Du côté de la Corée du Nord, il s’agit donc d’empêcher l’alliance entre les États-Unis, la Corée du Sud et le Japon, mais également de profiter de la guerre en Ukraine pour se repositionner sur la scène mondiale et faire valoir ses intérêts en développant ses forces militaires. « Le véritable lien avec l’invasion russe, c’est que la Corée du Nord bénéficie de trois tendances. La première, c’est la banalisation de ses essais balistiques. La deuxième, c’est la distraction à juste titre de la communauté internationale sur l’Ukraine. La troisième, c’est la désunion de cette communauté internationale », explique Antoine Bondaz à Franceinfo. C’est dans ce contexte que les missiles à courte portée sont un atout pour sa stratégie de militarisation, étant plus difficiles à intercepter et pouvant transporter des ogives nucléaires vers le Sud et le Japon. « C’est l’une des principales raisons pour lesquelles la Corée du Nord renforce actuellement ses capacités ; elle doit disposer d’un arsenal important pour pouvoir en négocier une partie. La Corée du Nord veut être reconnue comme une puissance nucléaire, mais certains analystes pensent qu’elle finira par proposer de ne s’armer que d’armes nucléaires à courte portée, qui peuvent encore servir de moyen de dissuasion, mais qu’elle renoncera à ses capacités de missiles à plus longue portée en échange de concessions économiques de la part de Washington », explique Choe Sang-Hun, chef du bureau du Times à Séoul au New York Times.

Partout dans le monde, les tensions militaires s’accentuent. En Asie de l’Est, les tirs de missiles, la remilitarisation du Japon ou encore les exercices près de Taïwan sont tout autant de présages de potentiels conflits dont les populations seront les premières à faire les frais.

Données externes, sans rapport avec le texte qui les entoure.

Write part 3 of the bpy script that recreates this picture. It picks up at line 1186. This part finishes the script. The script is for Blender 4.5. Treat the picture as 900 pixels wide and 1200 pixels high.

Seule une issue venant d’en bas, de la classe ouvrière et des classes populaires, pourra offrir une alternative à ces gouvernements réactionnaires et à leur surenchère belliqueuse mortifère. En Corée du Sud, de nombreux Sud-Coréens ont montré leur opposition au rôle croissant de l’armée américaine dans le pays le mois dernier. La classe ouvrière a également déjà montré son potentiel lors de l’immense grève de plus d’un demi-million de travailleurs il y a un an. Au Japon, le réarmement en cours est très impopulaire. Tout autant de signes de colère qui doivent aboutir à une riposte d’ensemble de la classe ouvrière en Asie de l’Est, solidaire de celle des pays voisins.